Johnny Benson welded long before he raced

BY MICHAEL KNOX
SALISBURY POST

           
When NASCAR driver Johnny Benson was a kid he was already learning the skills he needed to become the winning driver that he is.

“Auto racing was something I did a lot of since I was about 7,” Benson said. “My dad’s got a business called That’s The Speed Equipment and I worked in the race shops just welding seats and things of that nature. So I was welding when I was about seven. I didn’t start driving until I was 19.

Benson had worked with his father, John, in the shop so much that the driver could have had another career.

“I actually got a journeyman’s card in tool and dye so I worked in the tool and dye business for a while and obviously did a lot of machinery,” Benson said.

With his time in the shop, Benson gained even more skills thanks to his time on the track with his dad — a seven-time track champion at Berlin Raceway.

And with his father’s success, it came as no surprise to the Benson family that even at 19 the driver was already showing signs of becoming a winning driver.

Benson started off in dirt racing and ran those tracks for three years.

“I ran dirt three years, starting in 1982, then in 1985 I took the year off,” he said. “In ‘86 I ran at Berlin Raceway on the asphalt (in the late model stock series).
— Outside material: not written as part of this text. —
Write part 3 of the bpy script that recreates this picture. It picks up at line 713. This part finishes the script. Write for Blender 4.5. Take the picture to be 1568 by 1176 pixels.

I won the track championship for four years, went to ASA and ran there for four years and won the championship in ‘93 and ‘94.

Along the way Benson has gotten plenty of help including his father, whom he credits for

giving him a start on his career. But it’s former Winston Cup driver Ernie Irvan that Benson credits with really jump-starting his career.

“I ran a car for Ernie Irvan and that was probably my biggest break,” Benson said.

Benson drove an Irvan-owned car in his first Busch event in August of that year at Michigan International Speedway. That race gained him the attention of BACE Motorsports, who signed the young driver the following month for the ‘94 Busch series.

And just as he had done in every other division in which he had competed, it didn’t take long for Benson to get on the road to success.

“In ‘95 I won the championship in Busch and in ‘96 I started Winston Cup,” Benson said.

But Benson realizes that he didn’t succeed on his own.

He knows he couldn’t have done it without his family and without Irvan.

“I’ve been in a racing family for a long time so it was not expected. There was a pretty good chance that I’d be racing so they were supportive,” Benson said.

That support has taken Benson a long way. Especially when it comes to dealing with the grueling schedule that puts drivers through a weekly ritual of testing, practicing and traveling that might make most people run away in horror.

But thanks to his family, including wife Debbie and daughter Katelyn, 4, it’s a job that Benson loves. Even if it’s not a life cut out for everyone.

“The family life and the racing deal is extremely tough because we’re gone a lot. We do a lot of travel, a lot of sponsor stuff...so it’s not a bad life,” said Benson.

“But it is,” he adds with a laugh, “a life that’s different from your typical life!”